Home » Euro vs Dollar Daily Chart » Euro vs Dollar 7 April 2010

Euro vs Dollar 7 April 2010

The eurodollar’s recent short squeeze higher has now been reversed with the 40 day moving average proving to be a turning point once again with the pair failing to break the USD1.36 price handle, and as a result re-establishing the longer term bearish trend.  This was further reinforced yesterday with a relatively wide spread down candle which closed well below all four moving averages.  The bearish sentiment has continued in this morning’s London session and we are now approaching a key technical level at USD1.33.  If this price point is breached then we can expect to see the euro vs dollar plunge further, initially to re-test support USD1.30 area and in the longer term towards our longer term target of  USD1.25 which could signal the floor of the current trend.  As outlined in several previous market commentaries any further short squeeze higher should still be seen as opportunities for entering fresh short positions.

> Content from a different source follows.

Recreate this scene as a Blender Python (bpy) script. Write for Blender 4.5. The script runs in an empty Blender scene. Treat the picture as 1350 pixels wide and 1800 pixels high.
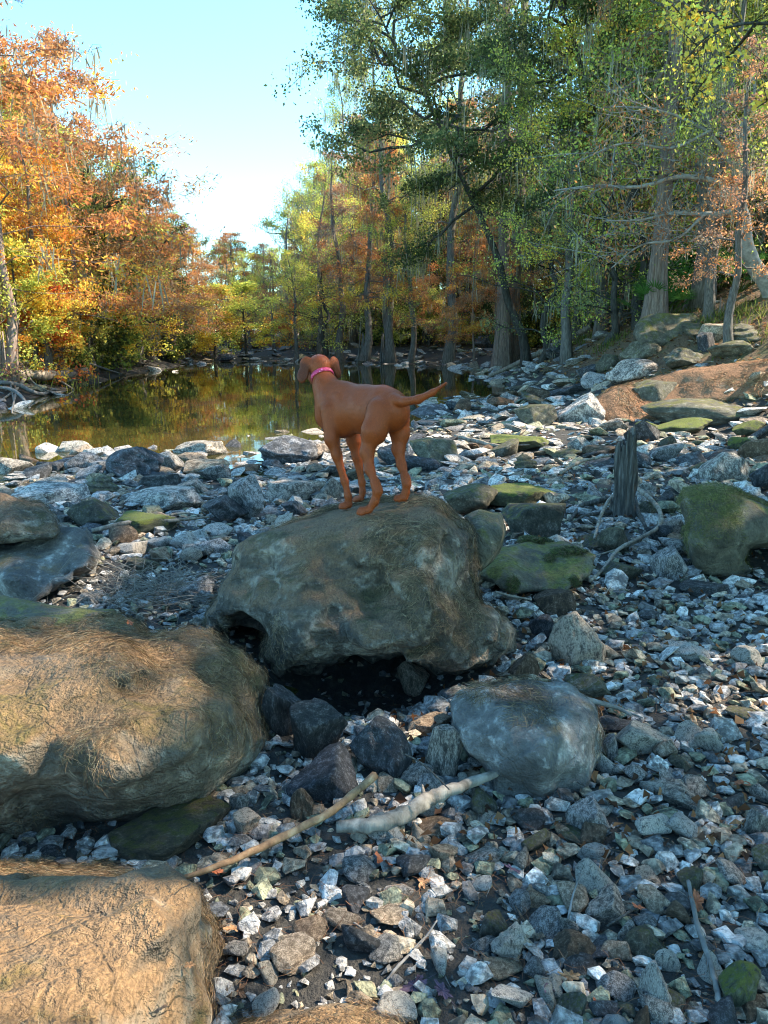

Today’s fundamental news for Europe has been dominated by German factory orders which came in better than expected at 0% against a forecast of -0.8%, and the final Q1 GDP numbers which were revised downwards to a flat 0% against an expectation of a 0.1%, so the recovery in Europe remains fragile and precarious.  The Greek sovereign debt issue refuses to go away and could well trigger a further short squeeze should the markets receive any credible statements from either France or Germany so do not be surprised to a see a reaction to the long side in what is otherwise a long term downtrend.